History
The House of Artists (originally named Kaiser Franz Josef-Jubiläums-Künstlerhaus) was built in 1910 following long-term initiatives of the Moravian Art Association (Mährischer Kunstverein) according to the design of the Viennese architect Heinrich Carl Ried. It was opened on 25 March 1911 with an exhibition of the Association of German-Moravian Visual Artists (Vereinigung deutsch-mährischer bildender Künstler). Members of artists’ associations and art clubs from Moravia and Silesia, Austria, Germany and Bohemia exhibited there in a wide range of programmes including solo and group exhibitions. There were also thematic exhibitions related to various fields and periods of visual culture of Europe and the world.
The year 1939 is associated with changes in the management of the Moravian Art Association that was the owner of the House of Artists since its construction; beginning with 1940 it was governed by new statutes, and Nazi organizations had their say concerning the exhibition programme. In 1944, the organization of exhibitions was prohibited; the Association was then abolished by the Directorate of National Security (based on the decree of the President of the Republic from 25 September 1945) and at the proposal of the Provincial National Committee in Brno from 6 March 1946.
After the liberation of the city in 1945, the House of Artists was taken over by the Brno City Administration, and the National Committee of the Provincial Capital of Brno handed it over to the artists under the name of the Brno House of Arts. Since 1946, the institution has been administered by the Municipal National Committee – the Department of Education. The building, slightly damaged by bombing in 1945, was reconstructed in 1946–1947 according to the design of the Brno architect Bohuslav Fuchs and acquired its current functionalist appearance; a less significant reconstruction of the interiors took place in 1971. The latest reconstruction with more fundamental interventions in the original architecture occurred in 2008–2009, designed by the architects Petr Hrůša and Markéta Hrůšová.
Since 1958, the Brno House of Arts has been in charge of the Renaissance palace named House of the Lords of Poděbrady on Dominikánská Street No. 9/348. An exhibition programme has been launched there in the same year. From 1959, the name of the palace changed to the House of the Lords of Kunštát. In the rooms on the ground floor, a unique grouping of exhibition rooms serving various artistic disciplines was established – a Cabinet of Prints, the Jaromír Funke Cabinet of Photography and the Cabinet of Architecture; solo, group and thematic exhibitions were held in the exhibition halls on the first floor. In 1990, the building was closed due to reconstruction; after its completion in 2003, the exhibition activity was resumed on the premises with changed layout. The Cabinets on the ground floor of the building ceased to exist, the Trojka Café was newly opened, and the G99 Gallery was moved to the basement; from 2007 onwards, it has realised its projects on the ground floor of the building. Since 2017, artists in residency working in the studios in the attic have been exhibiting in the G99 Gallery.

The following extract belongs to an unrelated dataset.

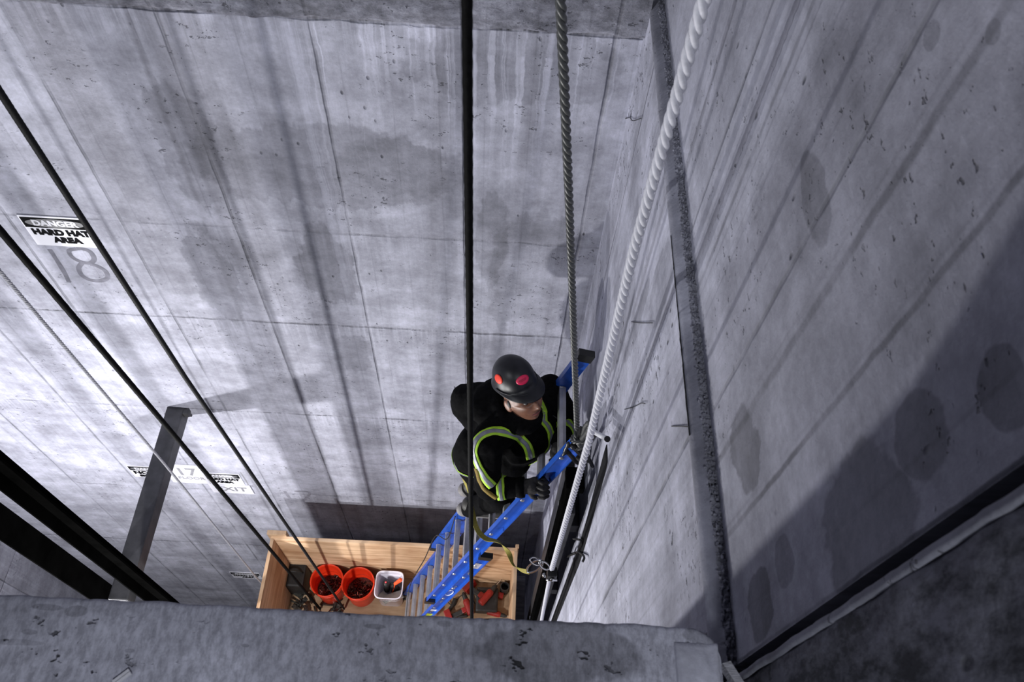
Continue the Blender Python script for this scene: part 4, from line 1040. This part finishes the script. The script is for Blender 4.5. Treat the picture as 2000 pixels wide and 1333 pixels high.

Throughout its existence, the House of Arts has operated as a Kunsthalle with no collections of its own; by 2020, over two thousand exhibitions with an emphasis on visual arts of the 20th century and the current art scene of Czech and European provenance have taken place there. With its programme and realized exhibitions, the Brno House of Arts constitutes an important part of the cultural history of the city of Brno, but also in an international context.